Fosters colonial chauvinism

 I want to talk about colonial chauvinism. When there is a nation subjected to an escalation of imperialist meddling, some people, and yes, ostensible “progressives” and “leftists,” withhold much needed denunciations and criticisms of imperialism, and instead raise criticisms of imperialism’s targets under the guise of “nuance.”  This downplays, if not completely erases, the precarious economic and security environments that these countries have been placed in by the criticizer’s own imperialist government.

These critics of those in struggle have neither made a revolution in this country, nor had to deal with the inevitable twists and turns associated with socialist construction, poverty reduction, and international realpolitik in a world dominated by hegemonic U.S. finance capital.
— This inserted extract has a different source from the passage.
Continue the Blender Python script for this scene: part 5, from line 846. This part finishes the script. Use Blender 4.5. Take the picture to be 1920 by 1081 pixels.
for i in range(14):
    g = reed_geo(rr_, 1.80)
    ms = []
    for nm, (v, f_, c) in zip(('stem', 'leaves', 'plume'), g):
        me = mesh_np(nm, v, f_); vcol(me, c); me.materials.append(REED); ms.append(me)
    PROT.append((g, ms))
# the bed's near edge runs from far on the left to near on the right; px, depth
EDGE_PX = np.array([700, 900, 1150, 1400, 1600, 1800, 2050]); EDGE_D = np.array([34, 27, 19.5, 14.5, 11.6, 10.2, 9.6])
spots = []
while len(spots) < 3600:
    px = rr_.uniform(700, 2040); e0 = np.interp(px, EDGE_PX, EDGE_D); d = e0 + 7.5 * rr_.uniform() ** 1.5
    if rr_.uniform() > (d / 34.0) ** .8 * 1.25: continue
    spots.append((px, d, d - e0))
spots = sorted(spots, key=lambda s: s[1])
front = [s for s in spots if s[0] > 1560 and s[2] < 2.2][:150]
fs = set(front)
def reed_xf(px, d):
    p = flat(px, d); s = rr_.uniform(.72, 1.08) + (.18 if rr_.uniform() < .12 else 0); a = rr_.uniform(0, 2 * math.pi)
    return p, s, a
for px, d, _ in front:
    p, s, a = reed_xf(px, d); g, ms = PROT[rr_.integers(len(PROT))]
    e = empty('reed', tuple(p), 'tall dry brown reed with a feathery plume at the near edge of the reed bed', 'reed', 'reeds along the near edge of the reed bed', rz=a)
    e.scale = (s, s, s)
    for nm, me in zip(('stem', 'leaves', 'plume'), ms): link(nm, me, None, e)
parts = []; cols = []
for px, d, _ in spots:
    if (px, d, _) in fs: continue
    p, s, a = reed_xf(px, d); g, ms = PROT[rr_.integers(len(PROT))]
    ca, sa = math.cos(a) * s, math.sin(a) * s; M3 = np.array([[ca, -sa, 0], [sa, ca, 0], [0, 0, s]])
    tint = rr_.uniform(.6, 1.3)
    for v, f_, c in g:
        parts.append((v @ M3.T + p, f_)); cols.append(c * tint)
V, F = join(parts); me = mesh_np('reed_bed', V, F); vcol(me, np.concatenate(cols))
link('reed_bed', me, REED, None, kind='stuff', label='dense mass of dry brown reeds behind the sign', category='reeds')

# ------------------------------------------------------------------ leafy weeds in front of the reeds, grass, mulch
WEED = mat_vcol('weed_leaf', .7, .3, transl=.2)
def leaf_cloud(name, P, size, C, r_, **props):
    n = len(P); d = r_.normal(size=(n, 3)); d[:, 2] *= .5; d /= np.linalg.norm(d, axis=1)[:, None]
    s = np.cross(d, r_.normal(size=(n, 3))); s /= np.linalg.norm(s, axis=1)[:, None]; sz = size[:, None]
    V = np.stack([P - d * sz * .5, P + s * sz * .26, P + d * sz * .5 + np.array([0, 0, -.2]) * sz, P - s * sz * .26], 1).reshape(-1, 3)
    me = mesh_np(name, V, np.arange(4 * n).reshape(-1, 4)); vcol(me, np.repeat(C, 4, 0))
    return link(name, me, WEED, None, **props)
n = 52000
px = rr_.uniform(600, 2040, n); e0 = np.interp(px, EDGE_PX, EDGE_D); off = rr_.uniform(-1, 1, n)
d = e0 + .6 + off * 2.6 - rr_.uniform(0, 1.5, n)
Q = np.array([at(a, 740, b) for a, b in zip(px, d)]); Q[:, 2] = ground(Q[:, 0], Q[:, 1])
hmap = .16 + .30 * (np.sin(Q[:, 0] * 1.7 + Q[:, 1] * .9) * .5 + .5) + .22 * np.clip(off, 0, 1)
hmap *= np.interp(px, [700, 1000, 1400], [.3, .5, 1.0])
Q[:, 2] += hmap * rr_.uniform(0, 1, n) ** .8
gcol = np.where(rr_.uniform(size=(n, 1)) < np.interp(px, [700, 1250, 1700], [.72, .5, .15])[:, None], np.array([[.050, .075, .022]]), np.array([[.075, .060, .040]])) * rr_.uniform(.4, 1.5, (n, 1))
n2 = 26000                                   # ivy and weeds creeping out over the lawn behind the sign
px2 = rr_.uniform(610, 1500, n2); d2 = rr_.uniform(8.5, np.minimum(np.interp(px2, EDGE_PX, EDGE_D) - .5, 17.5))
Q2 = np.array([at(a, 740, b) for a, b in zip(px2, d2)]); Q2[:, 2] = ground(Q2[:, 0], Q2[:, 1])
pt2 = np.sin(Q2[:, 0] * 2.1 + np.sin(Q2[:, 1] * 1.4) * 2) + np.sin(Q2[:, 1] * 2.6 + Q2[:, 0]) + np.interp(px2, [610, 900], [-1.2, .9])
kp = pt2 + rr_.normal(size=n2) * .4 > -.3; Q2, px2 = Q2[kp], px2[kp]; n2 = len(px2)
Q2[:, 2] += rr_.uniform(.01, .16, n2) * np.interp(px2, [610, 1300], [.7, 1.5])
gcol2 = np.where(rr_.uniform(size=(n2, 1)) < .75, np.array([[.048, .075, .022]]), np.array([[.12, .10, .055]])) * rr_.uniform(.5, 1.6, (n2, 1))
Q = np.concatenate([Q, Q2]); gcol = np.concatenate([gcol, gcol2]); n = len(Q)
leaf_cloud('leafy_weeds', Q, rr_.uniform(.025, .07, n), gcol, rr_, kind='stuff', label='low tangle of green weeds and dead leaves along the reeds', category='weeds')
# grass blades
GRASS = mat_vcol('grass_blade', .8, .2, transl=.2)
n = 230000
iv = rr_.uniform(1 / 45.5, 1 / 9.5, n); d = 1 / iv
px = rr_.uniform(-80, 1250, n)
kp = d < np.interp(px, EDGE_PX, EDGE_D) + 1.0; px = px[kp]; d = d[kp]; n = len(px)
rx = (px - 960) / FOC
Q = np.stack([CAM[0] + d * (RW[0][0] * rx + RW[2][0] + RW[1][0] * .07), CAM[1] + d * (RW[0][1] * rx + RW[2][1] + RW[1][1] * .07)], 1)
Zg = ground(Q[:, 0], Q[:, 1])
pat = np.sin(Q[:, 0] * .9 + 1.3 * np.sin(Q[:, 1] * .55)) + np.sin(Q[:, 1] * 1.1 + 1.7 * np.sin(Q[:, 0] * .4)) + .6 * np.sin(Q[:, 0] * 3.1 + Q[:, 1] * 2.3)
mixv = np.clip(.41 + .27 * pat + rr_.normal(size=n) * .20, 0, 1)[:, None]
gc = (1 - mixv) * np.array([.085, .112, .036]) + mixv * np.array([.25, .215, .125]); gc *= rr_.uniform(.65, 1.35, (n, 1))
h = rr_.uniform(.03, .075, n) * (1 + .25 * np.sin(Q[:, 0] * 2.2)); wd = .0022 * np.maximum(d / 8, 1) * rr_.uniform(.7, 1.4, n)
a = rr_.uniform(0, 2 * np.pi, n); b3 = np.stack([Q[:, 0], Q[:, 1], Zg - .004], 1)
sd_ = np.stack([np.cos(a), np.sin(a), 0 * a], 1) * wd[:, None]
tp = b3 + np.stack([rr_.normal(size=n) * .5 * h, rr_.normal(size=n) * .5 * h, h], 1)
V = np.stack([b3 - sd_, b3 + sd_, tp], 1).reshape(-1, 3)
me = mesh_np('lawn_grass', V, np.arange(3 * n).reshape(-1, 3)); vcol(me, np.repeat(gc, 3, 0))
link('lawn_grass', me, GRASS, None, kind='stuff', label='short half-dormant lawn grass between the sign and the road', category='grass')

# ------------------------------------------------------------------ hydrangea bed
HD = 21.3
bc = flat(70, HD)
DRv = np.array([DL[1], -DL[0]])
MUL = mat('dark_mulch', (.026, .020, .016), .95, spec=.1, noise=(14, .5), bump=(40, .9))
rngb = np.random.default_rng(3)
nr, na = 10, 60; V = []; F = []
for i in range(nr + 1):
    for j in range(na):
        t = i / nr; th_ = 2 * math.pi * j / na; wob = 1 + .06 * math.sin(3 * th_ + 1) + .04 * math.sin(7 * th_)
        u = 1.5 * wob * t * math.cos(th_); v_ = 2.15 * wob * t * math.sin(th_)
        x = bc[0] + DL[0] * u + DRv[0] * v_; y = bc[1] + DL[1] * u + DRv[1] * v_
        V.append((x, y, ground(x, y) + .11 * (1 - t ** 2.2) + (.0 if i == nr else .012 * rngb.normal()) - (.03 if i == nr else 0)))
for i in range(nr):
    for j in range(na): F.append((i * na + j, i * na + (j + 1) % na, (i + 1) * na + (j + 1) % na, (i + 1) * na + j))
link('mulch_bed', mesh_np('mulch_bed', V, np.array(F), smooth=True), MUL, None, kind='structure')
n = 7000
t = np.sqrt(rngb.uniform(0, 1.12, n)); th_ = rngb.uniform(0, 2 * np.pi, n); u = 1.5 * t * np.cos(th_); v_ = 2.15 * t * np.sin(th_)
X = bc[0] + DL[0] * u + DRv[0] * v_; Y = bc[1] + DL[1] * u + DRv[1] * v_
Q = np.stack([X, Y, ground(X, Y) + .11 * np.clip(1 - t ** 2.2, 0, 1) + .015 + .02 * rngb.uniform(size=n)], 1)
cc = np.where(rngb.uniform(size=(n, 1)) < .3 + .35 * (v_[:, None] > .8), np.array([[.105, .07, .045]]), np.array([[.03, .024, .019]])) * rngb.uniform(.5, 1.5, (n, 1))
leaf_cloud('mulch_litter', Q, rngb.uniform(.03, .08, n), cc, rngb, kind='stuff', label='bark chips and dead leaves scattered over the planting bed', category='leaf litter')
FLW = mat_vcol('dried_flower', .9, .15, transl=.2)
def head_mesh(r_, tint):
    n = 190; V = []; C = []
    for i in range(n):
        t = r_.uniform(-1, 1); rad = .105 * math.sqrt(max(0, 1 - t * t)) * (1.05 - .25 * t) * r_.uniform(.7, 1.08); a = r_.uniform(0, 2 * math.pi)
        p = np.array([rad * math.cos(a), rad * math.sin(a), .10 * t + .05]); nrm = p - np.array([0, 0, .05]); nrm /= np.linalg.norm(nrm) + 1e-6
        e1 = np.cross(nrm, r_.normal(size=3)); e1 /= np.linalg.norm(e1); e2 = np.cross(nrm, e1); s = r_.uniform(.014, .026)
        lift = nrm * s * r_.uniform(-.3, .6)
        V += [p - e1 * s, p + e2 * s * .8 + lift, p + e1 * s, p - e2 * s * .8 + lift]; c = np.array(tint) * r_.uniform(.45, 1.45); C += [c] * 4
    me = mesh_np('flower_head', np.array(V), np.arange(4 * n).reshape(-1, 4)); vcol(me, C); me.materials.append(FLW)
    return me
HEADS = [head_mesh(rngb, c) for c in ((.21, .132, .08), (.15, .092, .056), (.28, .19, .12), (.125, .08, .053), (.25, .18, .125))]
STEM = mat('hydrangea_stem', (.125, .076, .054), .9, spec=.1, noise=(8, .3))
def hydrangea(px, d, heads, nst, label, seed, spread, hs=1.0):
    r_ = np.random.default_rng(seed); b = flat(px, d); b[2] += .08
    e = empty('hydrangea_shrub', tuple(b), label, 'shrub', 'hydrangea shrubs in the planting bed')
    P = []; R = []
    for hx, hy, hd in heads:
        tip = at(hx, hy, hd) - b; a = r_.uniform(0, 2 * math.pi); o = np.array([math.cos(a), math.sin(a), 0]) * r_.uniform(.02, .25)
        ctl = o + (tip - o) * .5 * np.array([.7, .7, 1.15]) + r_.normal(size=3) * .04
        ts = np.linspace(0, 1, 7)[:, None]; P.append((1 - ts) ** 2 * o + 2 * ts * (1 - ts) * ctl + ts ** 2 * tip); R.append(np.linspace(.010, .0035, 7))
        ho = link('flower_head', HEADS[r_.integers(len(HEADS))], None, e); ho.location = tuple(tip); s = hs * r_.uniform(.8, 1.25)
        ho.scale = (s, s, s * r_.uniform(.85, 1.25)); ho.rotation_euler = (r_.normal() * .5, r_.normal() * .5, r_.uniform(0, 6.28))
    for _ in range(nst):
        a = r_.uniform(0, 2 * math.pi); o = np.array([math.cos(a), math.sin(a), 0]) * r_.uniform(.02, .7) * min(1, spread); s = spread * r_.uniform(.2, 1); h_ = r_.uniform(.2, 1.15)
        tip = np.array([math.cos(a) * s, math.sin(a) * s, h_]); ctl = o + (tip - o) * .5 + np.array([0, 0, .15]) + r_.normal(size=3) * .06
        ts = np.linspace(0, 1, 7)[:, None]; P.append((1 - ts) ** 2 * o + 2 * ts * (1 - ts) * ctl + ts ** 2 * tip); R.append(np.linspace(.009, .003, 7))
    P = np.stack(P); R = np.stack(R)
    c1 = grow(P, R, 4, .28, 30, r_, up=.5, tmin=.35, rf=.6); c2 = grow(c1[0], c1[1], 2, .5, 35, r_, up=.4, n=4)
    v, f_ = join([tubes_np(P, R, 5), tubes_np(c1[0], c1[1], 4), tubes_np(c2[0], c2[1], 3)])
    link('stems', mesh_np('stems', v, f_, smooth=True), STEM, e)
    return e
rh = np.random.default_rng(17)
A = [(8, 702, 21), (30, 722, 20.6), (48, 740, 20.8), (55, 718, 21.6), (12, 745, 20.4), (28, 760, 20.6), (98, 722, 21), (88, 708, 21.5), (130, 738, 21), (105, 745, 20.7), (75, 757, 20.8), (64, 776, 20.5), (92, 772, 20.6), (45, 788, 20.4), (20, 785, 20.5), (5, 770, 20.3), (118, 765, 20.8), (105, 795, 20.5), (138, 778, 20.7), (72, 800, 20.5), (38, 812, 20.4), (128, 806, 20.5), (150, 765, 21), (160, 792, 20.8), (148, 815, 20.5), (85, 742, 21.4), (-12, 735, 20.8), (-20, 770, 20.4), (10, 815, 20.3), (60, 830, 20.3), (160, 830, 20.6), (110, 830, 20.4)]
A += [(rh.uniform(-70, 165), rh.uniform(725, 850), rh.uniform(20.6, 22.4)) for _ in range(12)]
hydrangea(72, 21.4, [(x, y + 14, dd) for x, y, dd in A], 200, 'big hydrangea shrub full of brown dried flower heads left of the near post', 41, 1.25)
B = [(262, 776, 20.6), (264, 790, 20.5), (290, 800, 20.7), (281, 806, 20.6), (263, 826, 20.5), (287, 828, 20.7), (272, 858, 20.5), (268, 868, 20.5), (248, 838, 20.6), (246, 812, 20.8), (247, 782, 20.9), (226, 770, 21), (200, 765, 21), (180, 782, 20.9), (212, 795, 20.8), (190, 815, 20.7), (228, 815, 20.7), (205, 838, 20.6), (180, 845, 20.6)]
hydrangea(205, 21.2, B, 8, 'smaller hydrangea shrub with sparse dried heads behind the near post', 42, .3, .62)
This is an example of colonial chauvinism.

If you think that the Venezuelan government is a dictatorship because it refuses to allow U.S. multinational corporations and bourgeois Venezuelans to mercilessly exploit poor people, but think that the U.S., which will foreclose on your home and evict you on behalf of a multi-billion dollar bank is not a dictatorship, you might be suffering from colonial chauvinism.

If you think Venezuelan security forces cracking down on right-wing rioters who are setting Black people on fire is “dictatorship,” but don’t think that U.S. security forces gunning down Black people every 28 hours is, you might be suffering from colonial chauvinism.

If you are sitting on top of  an indigenous burial ground, or on top of hoarded wealth stolen from centuries of colonial plunder and rivers of blood, thinking that your government has the moral authority to decide what countries’ governments are “legitimate” or not, you might be suffering from colonial chauvinism.

Stop it. Get help. If you are not waging a continued struggle, ideological or otherwise, against your reactionary, parasitic government, whose defeat would be of service to workers and oppressed people around the globe, what kind of struggle are you waging?

Hasta la Victoria Siempre. Yankee Go Home! Death to US imperialism. All Power to the Chavistas in Venezuela!